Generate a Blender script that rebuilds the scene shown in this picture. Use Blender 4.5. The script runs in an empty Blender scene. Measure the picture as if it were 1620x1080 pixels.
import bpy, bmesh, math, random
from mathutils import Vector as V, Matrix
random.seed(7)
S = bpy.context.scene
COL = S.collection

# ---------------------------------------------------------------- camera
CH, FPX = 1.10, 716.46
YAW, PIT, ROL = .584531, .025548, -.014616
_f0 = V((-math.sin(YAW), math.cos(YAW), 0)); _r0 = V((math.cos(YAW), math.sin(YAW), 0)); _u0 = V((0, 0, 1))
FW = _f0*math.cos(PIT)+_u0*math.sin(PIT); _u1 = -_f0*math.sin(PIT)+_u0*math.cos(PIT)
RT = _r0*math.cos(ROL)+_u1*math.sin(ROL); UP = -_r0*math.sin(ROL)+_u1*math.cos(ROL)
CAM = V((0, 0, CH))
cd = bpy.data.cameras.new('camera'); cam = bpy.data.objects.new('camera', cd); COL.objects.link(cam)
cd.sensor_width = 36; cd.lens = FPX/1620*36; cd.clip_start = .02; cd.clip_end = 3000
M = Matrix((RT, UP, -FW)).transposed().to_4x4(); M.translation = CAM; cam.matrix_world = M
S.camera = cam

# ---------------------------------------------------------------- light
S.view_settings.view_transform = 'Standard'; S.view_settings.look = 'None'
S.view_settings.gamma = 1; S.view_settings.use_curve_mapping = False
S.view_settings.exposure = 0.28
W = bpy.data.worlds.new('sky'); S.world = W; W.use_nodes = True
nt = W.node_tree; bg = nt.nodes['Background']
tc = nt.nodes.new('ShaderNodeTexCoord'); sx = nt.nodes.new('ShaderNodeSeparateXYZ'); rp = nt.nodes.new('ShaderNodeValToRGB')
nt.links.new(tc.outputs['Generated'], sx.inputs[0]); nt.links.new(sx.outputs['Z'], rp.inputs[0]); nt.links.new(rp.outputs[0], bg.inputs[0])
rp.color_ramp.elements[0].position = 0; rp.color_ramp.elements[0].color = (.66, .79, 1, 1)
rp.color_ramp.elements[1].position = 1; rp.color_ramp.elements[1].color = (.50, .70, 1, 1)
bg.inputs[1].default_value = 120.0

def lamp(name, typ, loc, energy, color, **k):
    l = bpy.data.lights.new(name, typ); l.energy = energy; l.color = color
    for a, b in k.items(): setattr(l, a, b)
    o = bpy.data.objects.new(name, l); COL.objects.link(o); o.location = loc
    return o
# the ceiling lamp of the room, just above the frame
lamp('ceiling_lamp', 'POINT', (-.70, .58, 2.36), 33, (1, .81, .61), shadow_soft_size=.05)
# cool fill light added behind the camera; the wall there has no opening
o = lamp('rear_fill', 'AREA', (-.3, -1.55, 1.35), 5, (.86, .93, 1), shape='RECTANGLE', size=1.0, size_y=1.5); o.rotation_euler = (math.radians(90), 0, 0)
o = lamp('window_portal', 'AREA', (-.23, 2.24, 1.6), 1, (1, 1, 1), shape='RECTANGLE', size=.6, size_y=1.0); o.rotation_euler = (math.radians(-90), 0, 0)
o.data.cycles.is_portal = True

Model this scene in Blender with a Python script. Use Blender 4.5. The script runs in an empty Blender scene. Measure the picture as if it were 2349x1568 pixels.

▶ **Instructions to follow**
Look through the material above and work out how many of its lines contain "runs". State the number only.

▶ **Output of the task**
2